■ PROBLEM TO SOLVE:
For the listing underneath, give the count of lines containing the string "that" and nothing further.

— START RECORDED DATA —

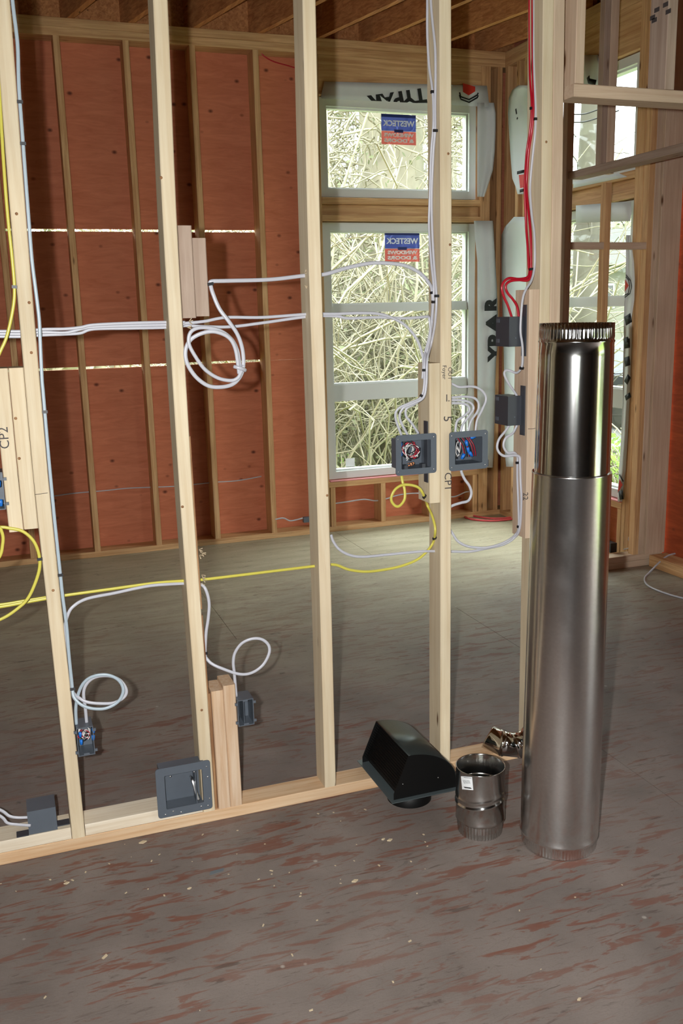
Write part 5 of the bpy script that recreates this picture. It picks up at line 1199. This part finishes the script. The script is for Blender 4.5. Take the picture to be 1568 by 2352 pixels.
for yy in (-5.5, -3.2, -0.8, 1.6, 4.2):
    f_ = MB().box(hx - 0.06, hx - 0.001, hy + yy, hy + yy + 1.3, z2 - 0.75, z2 + 0.05).build('window_frame', 'vinyl', t)
    for s in (0.06, 0.68): MB().box(hx - 0.08, hx - 0.061, hy + yy + s, hy + yy + s + 0.56, z2 - 0.69, z2 - 0.01).build('pane', 'dark_pane', f_)
# fence rail on posts
fy = atx(1360, 700, 7.4).y
t = thing('fence', 'pale low fence with one rail beyond the side window', 'fence', (7.4, fy, GZ))
for k in range(7): MB().box(7.36, 7.44, fy - 6 + 2 * k, fy - 5.9 + 2 * k, GZ, GZ + 0.85).build('post', 'kerb', t)
MB().box(7.38, 7.42, fy - 6.2, fy + 6.2, GZ + 0.86, GZ + 0.98).build('rail', 'kerb', t)
# parked car
cy_ = atx(1418, 745, 10.6); cz = GZ + 0.02
t = thing('car', 'dark grey car parked on the road', 'car', (10.6, cy_.y, cz))
def hexbody(x0, x1, prof): # prof: (y,z) outline
    n = len(prof); v = [(x0, y, z) for y, z in prof] + [(x1, y, z) for y, z in prof]
    return v, [tuple(range(n)), tuple(reversed(range(n, 2 * n)))] + [(i, (i + 1) % n, n + (i + 1) % n, n + i) for i in range(n)]
yc = cy_.y
v, f = hexbody(9.75, 11.45, [(yc - 2.15, cz + 0.3), (yc - 2.2, cz + 0.7), (yc - 1.9, cz + 0.85), (yc - 1.0, cz + 0.92), (yc + 1.2, cz + 0.95), (yc + 2.1, cz + 0.9), (yc + 2.2, cz + 0.35)])
MB().add(v, f).build('body', 'car', t)
v, f = hexbody(9.85, 11.35, [(yc - 1.0, cz + 0.93), (yc - 0.4, cz + 1.4), (yc + 1.0, cz + 1.42), (yc + 1.7, cz + 0.95)])
MB().add(v, f).build('cabin', 'dark_pane', t)
for yy in (-1.35, 1.35):
    for xx in (9.72, 11.28): MB().lathe((xx, yc + yy, cz + 0.32), (1, 0, 0), [(0.0, 0), (0.2, 0), (0.32, 0.01), (0.32, 0.19), (0.2, 0.2), (0, 0.2)], 20).build('wheel', 'rubber', t)
bs = atx(1420, 1000, 5.6)
thicket('bright green bush low outside the side window', bs.x, bs.y, 0.5, 0.8, 0.9, 60, 22, 1800, 'leaf_bright')
bs = atx(1350, 640, 15.0)
thicket('pale hedge standing behind the house', hx + 9.5, hy + 6, 1.0, 9.0, 7.5, 150, 23, 4500)
tree('tall pale tree behind the house', 29.5, hy + 3, 0.4, 12.0, 31, 500, 3.0, 'leaf', 0.4, nleaf=1500)
for k, (x_, y_, h_) in enumerate(((17.0, -9.0, 7.0), (31.0, 44.0, 9.0), (27.5, -2.0, 10.0), (24.0, 12.0, 9.0))):  # trees added to block low sky and dim the daylight indoors
    thicket(['added trees far to the right, screening low sky', 'added trees far behind the house, screening low sky', 'added treeline right of the house, screening low sky', 'added trees across the road, right of the house, screening low sky'][k], x_, y_, 1.2, 6.0, h_, 110, 40 + k, 4500)
thicket('far treeline behind the thickets outside the far wall', -2.0, 17.0, 9.0, 1.0, 7.0, 120, 50, 4500)

# matted bramble banks that close the view low down outside the windows
def bank(label, x0, x1, y0, y1, h, seed, mat='hedge'):
    rd = random.Random(seed); nx, nz = 90, 34; t = thing('bramble_bank', label, 'shrub', ((x0 + x1) / 2, (y0 + y1) / 2, GZ)); v = []; f = []
    L_ = Vector((x1 - x0, y1 - y0, 0)); n_ = Vector((L_.y, -L_.x, 0)).normalized()
    for i in range(nx + 1):
        hh = h * (0.86 + 0.10 * math.sin(i * 0.35 + seed) + 0.05 * math.sin(i * 1.1))
        for j in range(nz + 1):
            u = j / nz; a = math.pi * u; r = 0.55 + 0.09 * rd.uniform(-1, 1)
            p = Vector((x0, y0, GZ)) + L_ * (i / nx) + n_ * (r * math.cos(a) * (1.0 if h < 3 else 1.4)); p.z = GZ + hh * (math.sin(a) ** 0.45) * (1 + 0.03 * rd.uniform(-1, 1)) - (0.0 if 0 < j < nz else 0.05)
            p += L_.normalized() * rd.uniform(-0.03, 0.03); v.append(p)
    for i in range(nx):
        for j in range(nz):
            a = i * (nz + 1) + j; f.append((a, a + 1, a + nz + 2, a + nz + 1))
    MB().add(v, f, False).build('bramble_mass', mat, t, None, 'stuff')
bank('matted bramble bank far outside the far windows', -3.0, 8.0, L0 + 7.6, L0 + 7.6, 3.1, 61)
bank('tall matted hedge bank far behind the house', 34.0, 34.0, 20.0, 50.0, 5.0, 62)

p = at(1398, 1268, 1.99)
tag(MB().box(p.x, p.x + 0.045, 1.975, 2.05, 0.0765, 0.135).build('junction_box', 'staple'), 'small black box by the framing just right of the tall pipe', 'electrical box')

— END RECORDED DATA —

■ CORRECT OUTPUT:
2